By the way, we could also consider the case where you can play one or two moves, i.e. where you can pass on the second one... Cris On Dec 30, 2014, at 9:35 PM, Cris Moore <moore@santafe.edu> wrote:
Right. Both 0 and 1 are losses for the first player. But clearly these are not equivalent, since 0+1 is a loss for the first player, while 1+1 is a win.
Clearly we need distinguish running out of moves on your first turn (like 0) from running out of moves on your second turn (like 1).

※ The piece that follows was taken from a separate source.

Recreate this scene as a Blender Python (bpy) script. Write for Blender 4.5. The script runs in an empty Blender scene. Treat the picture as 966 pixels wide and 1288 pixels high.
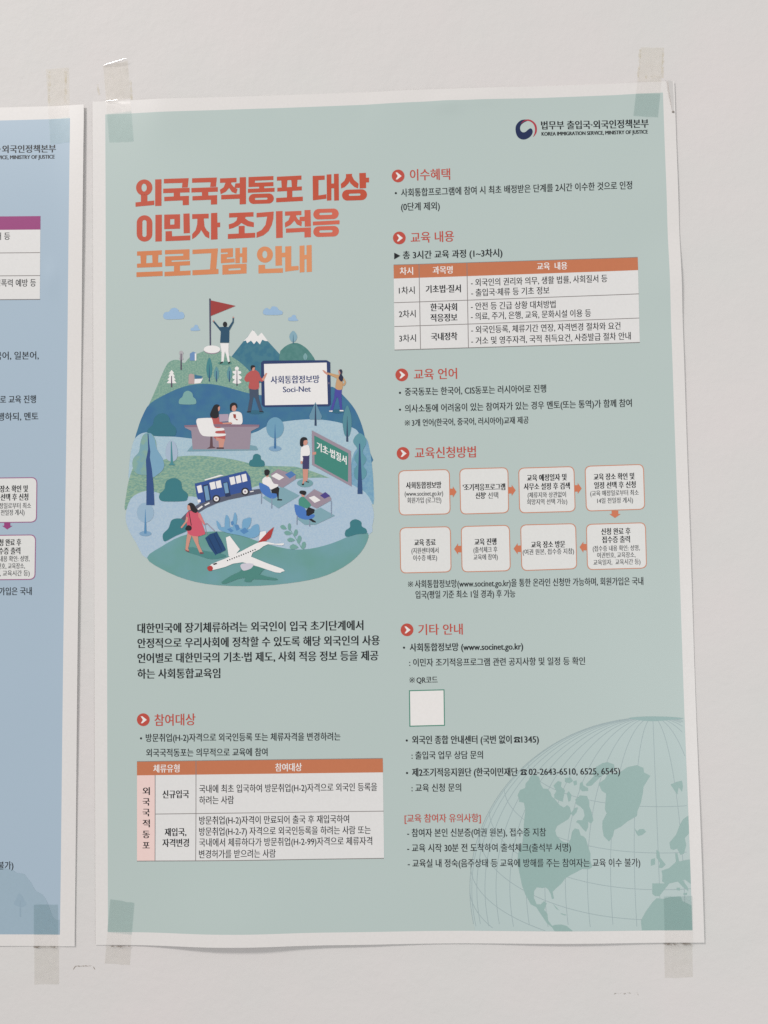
import bpy, bmesh, math, random
import numpy as np
from mathutils import Vector, Matrix
from mathutils.geometry import tessellate_polygon

random.seed(7)
scn = bpy.context.scene
COL = scn.collection

# ------------------------------------------------------------------ camera
# Wall plane: world Y = 0, viewer on the -Y side, X right, Z up, origin at the centre of the poster.
FPX, PW, PH = 1000.0, 966.0, 1288.0
RX, RY, RZ = -0.0408, 0.0287, -0.0189
TV = np.array([2.947, -2.708, 560.84])          # mm
def rot(a, i):
    c, s = math.cos(a), math.sin(a)
    return np.array([[[1,0,0],[0,c,-s],[0,s,c]], [[c,0,s],[0,1,0],[-s,0,c]], [[c,-s,0],[s,c,0],[0,0,1]]][i])
RM = rot(RX,0) @ rot(RY,1) @ rot(RZ,2)
CPOS = -RM.T @ TV                                # camera in (u right, v down, n into the wall), mm
def uvn(w): return Vector((w[0], w[2], -w[1]))   # (u, v, n) -> world axes
cam = bpy.data.cameras.new("camera"); cam_o = bpy.data.objects.new("camera", cam); COL.objects.link(cam_o)
cam.sensor_fit = 'VERTICAL'; cam.sensor_height = 36.0; cam.sensor_width = 27.0
cam.lens = FPX / PH * 36.0; cam.clip_start = 0.01; cam.clip_end = 50.0
rt, up, bk = uvn(RM[0]), uvn(-RM[1]), uvn(-RM[2])
m3 = Matrix((rt, up, bk)).transposed()
cam_o.matrix_world = Matrix.Translation(uvn(CPOS) * 0.001) @ m3.to_4x4()
scn.camera = cam_o

# ------------------------------------------------------------------ light
wd = bpy.data.worlds.new("World"); scn.world = wd; wd.use_nodes = True
bg = wd.node_tree.nodes["Background"]
bg.inputs[0].default_value = (0.985, 0.98, 0.975, 1); bg.inputs[1].default_value = 0.39
def area(name, loc, target, sx, sy, power, col):
    l = bpy.data.lights.new(name, 'AREA'); l.shape = 'RECTANGLE'; l.size = sx; l.size_y = sy; l.energy = power; l.color = col
    o = bpy.data.objects.new(name, l); COL.objects.link(o); o.location = loc
    o.rotation_euler = (Vector(target) - Vector(loc)).to_track_quat('-Z', 'Y').to_euler()
    return o
area("ceiling_lamp", (-2.7, -3.2, 3.6), (0, 0, 0), 1.2, 0.35, 176.0, (1.0, 0.968, 0.948))
area("low_fill_light", (1.75, -2.5, -0.72), (0, 0, -0.1), 1.3, 1.5, 27.0, (0.93, 0.975, 1.0))  # unseen fill lamp added low at the right to offset the ceiling lamp's falloff
scn.view_settings.view_transform = 'Standard'; scn.view_settings.look = 'None'
scn.view_settings.exposure = 0.0; scn.view_settings.gamma = 1.0

# ------------------------------------------------------------------ survey: photograph pixels -> millimetres on the wall
def wall(px, py):
    """point of the flat wall (u right, v down, mm) measured at a pixel of the photograph"""
    d = RM.T @ np.array([(px - PW/2) / FPX, (py - PH/2) / FPX, 1.0])
    k = -CPOS[2] / d[2]
    p = CPOS + k * d
    return p[0], p[1]
def survey(P):
    P = np.asarray(P, float).reshape(-1, 2)
    d = np.column_stack([(P[:,0]-PW/2)/FPX, (P[:,1]-PH/2)/FPX, np.ones(len(P))]) @ RM
    p = CPOS + (-CPOS[2] / d[:,2])[:,None] * d
    return p[:, :2]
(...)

These are two distinct ways to lose, which should be regarded as different values.
Cris
On Dec 30, 2014, at 9:25 PM, James Propp <jamespropp@gmail.com> wrote:
Let's begin by noting that for double-moves, 1+1+1 (a sum of three Nim heaps of size 1) is not equal to 1 (a heap of size 1): the former is a second-player win while the latter is a first-player win.
Let's say that G is equivalent to H (maybe that's not the standard word to use in this context; I forget) if G+X has the same outcome (in terms of whether it's a first-player win or a second-player win) as H+X, for all X.
My guess is that for double-move play, Nim has small equivalence classes (many of them singletons), as opposed to the usual Nim theory, which has big congruence classes (corresponding to the nimbers).
Jim Propp
On Tuesday, December 30, 2014, Cris Moore <moore@santafe.edu> wrote:
So is there an interesting theory of adding games/numbers with double moves? or k moves for general k?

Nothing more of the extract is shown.